*Aim*: A precise retyping is required of every line from the one containing "What Blender Python" down to the one containing "scene.camera = cam", both included, and of no other line.

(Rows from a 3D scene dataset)
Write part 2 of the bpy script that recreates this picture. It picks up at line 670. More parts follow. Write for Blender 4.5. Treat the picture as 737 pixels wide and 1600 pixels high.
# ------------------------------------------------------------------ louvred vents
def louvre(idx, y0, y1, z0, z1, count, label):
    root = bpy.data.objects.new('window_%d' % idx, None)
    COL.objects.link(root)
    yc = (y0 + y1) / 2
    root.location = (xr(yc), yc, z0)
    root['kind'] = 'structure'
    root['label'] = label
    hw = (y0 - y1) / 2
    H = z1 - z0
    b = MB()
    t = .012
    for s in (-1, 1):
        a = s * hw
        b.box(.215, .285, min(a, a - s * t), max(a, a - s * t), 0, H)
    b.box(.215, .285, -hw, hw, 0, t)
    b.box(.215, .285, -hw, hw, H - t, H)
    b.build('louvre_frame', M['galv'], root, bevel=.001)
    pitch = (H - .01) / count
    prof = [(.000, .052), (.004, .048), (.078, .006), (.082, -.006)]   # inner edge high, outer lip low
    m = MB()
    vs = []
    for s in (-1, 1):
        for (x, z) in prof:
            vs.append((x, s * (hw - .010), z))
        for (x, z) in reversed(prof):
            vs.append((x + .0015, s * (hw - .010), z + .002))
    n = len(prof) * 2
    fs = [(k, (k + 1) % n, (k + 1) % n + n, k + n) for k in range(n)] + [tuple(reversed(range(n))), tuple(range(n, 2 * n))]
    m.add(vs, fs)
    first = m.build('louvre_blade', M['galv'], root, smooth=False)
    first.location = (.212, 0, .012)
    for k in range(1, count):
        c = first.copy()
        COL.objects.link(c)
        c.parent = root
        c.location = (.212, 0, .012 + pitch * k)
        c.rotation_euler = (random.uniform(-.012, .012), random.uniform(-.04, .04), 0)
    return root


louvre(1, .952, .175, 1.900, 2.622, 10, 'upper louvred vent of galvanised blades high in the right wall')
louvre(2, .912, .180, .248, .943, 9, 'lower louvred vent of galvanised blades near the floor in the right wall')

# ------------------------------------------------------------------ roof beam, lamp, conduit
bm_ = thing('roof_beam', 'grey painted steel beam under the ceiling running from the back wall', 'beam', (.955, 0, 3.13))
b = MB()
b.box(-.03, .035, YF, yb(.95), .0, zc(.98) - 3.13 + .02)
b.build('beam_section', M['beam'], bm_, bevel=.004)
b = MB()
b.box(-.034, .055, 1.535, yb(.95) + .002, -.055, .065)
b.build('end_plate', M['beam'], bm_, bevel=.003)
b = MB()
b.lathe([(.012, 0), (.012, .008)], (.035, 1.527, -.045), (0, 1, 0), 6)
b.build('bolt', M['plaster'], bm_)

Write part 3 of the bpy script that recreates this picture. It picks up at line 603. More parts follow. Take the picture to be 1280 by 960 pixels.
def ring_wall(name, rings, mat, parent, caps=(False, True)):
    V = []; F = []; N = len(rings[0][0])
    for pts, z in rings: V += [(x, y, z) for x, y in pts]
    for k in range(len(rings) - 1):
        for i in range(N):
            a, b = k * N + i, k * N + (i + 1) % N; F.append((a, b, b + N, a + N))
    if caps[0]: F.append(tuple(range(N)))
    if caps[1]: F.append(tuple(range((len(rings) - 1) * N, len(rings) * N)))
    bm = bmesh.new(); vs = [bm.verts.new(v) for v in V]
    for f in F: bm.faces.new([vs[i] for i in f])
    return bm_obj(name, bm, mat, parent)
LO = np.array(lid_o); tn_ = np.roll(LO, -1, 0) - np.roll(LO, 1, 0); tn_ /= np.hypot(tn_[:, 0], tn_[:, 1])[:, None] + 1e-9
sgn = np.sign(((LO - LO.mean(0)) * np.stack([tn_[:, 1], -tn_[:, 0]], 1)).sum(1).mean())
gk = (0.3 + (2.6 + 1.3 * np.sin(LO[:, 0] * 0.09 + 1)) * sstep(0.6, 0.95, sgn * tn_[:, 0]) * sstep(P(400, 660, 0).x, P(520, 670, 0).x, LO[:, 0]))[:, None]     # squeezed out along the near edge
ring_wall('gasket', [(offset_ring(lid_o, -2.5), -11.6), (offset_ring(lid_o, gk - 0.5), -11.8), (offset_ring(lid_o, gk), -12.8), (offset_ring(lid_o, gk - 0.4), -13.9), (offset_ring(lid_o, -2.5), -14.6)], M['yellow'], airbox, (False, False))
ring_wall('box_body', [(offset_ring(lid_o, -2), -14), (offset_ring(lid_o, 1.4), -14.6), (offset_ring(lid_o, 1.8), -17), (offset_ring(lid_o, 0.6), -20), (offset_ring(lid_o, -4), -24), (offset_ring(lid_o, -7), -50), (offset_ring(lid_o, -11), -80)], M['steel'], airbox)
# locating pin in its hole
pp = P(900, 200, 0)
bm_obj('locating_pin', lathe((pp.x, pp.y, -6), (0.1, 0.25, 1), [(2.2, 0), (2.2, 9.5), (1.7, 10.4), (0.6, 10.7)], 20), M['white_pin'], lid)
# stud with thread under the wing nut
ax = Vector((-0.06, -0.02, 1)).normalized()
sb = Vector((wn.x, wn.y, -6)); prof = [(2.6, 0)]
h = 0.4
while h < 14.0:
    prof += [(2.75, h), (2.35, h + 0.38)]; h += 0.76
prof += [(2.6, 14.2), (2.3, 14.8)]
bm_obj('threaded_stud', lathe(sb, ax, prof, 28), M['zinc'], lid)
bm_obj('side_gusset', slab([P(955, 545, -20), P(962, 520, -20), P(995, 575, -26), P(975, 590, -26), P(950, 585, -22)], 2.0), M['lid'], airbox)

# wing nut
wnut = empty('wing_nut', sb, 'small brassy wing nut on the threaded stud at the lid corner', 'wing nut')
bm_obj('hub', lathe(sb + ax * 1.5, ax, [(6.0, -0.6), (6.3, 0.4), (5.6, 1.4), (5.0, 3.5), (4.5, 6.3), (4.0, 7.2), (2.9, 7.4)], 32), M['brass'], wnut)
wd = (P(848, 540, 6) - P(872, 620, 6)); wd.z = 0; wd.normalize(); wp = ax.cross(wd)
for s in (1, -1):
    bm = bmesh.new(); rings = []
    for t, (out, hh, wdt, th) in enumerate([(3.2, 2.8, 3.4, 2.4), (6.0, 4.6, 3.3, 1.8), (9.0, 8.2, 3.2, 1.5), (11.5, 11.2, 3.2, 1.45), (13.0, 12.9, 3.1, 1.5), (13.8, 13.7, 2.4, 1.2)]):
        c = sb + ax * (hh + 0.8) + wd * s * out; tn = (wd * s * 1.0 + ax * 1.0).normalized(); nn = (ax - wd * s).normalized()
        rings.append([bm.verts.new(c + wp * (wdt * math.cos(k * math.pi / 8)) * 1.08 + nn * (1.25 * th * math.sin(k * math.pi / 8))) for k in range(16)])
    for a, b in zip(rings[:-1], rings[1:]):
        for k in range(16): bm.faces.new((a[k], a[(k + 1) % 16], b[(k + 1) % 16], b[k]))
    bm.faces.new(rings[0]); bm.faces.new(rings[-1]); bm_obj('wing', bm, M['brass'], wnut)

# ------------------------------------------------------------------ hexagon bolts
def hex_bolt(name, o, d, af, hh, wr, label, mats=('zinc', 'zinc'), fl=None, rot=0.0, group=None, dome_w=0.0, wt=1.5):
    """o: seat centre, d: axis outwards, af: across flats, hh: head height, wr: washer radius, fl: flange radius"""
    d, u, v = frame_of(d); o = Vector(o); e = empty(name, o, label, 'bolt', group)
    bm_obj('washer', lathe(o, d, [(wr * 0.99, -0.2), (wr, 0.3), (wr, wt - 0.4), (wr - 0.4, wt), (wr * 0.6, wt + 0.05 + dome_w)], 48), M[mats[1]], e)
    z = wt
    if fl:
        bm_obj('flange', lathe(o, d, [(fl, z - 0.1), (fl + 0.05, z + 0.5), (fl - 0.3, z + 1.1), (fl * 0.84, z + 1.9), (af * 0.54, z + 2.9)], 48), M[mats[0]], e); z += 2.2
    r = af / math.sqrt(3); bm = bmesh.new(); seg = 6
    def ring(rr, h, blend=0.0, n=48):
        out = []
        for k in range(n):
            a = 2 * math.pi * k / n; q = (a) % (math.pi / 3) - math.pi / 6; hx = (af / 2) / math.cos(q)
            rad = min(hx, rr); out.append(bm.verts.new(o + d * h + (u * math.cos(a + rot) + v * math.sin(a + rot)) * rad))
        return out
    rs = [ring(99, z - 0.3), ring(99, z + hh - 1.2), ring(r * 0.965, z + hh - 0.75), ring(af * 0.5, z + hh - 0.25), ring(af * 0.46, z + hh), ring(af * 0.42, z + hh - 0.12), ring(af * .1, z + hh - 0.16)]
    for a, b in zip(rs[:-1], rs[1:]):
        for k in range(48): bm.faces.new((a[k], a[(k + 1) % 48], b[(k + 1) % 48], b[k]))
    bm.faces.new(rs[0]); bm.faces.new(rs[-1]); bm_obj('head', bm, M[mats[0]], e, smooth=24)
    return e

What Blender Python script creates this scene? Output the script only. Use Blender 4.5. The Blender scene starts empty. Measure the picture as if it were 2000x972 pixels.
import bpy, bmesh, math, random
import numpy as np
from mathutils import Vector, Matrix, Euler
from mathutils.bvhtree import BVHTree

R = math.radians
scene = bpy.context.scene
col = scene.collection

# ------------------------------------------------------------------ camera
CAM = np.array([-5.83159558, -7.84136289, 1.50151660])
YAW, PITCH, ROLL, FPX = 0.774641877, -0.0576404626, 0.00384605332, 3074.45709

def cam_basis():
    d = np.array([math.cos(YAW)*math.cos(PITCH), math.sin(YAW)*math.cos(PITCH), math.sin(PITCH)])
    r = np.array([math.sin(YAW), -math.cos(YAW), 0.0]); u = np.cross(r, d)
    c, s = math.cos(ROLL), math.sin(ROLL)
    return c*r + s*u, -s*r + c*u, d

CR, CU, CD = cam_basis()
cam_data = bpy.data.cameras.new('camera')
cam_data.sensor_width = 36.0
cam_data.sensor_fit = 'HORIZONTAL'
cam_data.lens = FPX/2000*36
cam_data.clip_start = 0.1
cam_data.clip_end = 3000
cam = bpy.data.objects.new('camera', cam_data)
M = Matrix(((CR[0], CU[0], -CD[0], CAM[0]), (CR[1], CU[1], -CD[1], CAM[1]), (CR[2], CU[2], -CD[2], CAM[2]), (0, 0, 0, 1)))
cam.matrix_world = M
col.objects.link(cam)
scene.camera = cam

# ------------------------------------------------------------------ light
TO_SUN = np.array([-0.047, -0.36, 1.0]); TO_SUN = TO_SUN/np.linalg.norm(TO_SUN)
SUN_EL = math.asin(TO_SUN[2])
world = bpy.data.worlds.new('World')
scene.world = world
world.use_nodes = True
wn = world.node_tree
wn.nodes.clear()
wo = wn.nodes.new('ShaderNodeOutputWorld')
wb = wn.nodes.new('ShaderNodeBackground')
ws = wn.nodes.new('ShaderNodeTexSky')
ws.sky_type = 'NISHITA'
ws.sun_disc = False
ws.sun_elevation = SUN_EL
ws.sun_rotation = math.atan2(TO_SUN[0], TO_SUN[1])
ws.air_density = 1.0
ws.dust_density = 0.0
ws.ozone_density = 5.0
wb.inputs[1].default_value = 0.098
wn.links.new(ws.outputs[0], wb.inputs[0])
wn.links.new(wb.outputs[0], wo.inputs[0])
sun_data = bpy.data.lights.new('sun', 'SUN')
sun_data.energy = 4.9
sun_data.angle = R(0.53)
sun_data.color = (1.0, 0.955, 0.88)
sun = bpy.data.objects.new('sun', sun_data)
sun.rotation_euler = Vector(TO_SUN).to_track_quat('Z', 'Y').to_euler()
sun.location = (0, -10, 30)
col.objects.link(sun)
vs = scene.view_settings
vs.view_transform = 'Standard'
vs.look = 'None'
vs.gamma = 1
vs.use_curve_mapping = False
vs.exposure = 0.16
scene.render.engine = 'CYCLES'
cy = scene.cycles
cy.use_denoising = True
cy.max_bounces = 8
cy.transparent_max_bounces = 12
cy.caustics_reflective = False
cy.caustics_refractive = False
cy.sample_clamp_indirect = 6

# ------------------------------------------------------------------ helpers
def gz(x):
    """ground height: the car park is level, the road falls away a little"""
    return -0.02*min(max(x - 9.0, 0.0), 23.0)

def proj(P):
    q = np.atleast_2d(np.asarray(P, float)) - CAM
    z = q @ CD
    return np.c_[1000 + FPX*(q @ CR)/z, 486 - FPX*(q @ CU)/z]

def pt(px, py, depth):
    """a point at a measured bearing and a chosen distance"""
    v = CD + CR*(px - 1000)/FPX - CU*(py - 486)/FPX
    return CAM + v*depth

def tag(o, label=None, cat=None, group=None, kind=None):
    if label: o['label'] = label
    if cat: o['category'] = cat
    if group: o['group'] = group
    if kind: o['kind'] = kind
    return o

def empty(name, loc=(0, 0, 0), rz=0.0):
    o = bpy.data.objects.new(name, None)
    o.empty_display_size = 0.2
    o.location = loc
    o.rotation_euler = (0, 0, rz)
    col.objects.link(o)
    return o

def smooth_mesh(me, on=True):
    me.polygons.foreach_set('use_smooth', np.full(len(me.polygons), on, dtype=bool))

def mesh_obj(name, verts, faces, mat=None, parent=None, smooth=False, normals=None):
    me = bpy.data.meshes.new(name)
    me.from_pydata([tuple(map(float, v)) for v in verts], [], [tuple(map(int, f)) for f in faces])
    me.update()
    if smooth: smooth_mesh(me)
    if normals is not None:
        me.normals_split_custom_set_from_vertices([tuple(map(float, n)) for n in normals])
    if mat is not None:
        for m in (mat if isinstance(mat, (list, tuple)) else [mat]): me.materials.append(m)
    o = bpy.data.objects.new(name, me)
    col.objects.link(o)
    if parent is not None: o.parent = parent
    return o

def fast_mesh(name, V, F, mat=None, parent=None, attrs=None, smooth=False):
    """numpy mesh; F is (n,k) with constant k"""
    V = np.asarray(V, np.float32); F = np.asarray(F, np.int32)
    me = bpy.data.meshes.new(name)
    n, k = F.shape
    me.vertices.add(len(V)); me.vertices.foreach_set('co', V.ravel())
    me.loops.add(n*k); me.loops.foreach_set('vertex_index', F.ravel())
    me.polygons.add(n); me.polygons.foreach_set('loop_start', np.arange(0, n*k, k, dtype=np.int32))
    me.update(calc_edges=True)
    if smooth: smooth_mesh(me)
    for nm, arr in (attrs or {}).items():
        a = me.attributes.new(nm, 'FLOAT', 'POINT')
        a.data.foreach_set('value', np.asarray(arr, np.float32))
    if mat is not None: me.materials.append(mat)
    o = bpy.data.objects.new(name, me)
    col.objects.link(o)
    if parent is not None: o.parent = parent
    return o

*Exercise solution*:
What Blender Python script creates this scene? Output the script only. Use Blender 4.5. The Blender scene starts empty. Measure the picture as if it were 2000x972 pixels.
import bpy, bmesh, math, random
import numpy as np
from mathutils import Vector, Matrix, Euler
from mathutils.bvhtree import BVHTree

R = math.radians
scene = bpy.context.scene
col = scene.collection

# ------------------------------------------------------------------ camera
CAM = np.array([-5.83159558, -7.84136289, 1.50151660])
YAW, PITCH, ROLL, FPX = 0.774641877, -0.0576404626, 0.00384605332, 3074.45709

def cam_basis():
    d = np.array([math.cos(YAW)*math.cos(PITCH), math.sin(YAW)*math.cos(PITCH), math.sin(PITCH)])
    r = np.array([math.sin(YAW), -math.cos(YAW), 0.0]); u = np.cross(r, d)
    c, s = math.cos(ROLL), math.sin(ROLL)
    return c*r + s*u, -s*r + c*u, d

CR, CU, CD = cam_basis()
cam_data = bpy.data.cameras.new('camera')
cam_data.sensor_width = 36.0
cam_data.sensor_fit = 'HORIZONTAL'
cam_data.lens = FPX/2000*36
cam_data.clip_start = 0.1
cam_data.clip_end = 3000
cam = bpy.data.objects.new('camera', cam_data)
M = Matrix(((CR[0], CU[0], -CD[0], CAM[0]), (CR[1], CU[1], -CD[1], CAM[1]), (CR[2], CU[2], -CD[2], CAM[2]), (0, 0, 0, 1)))
cam.matrix_world = M
col.objects.link(cam)
scene.camera = cam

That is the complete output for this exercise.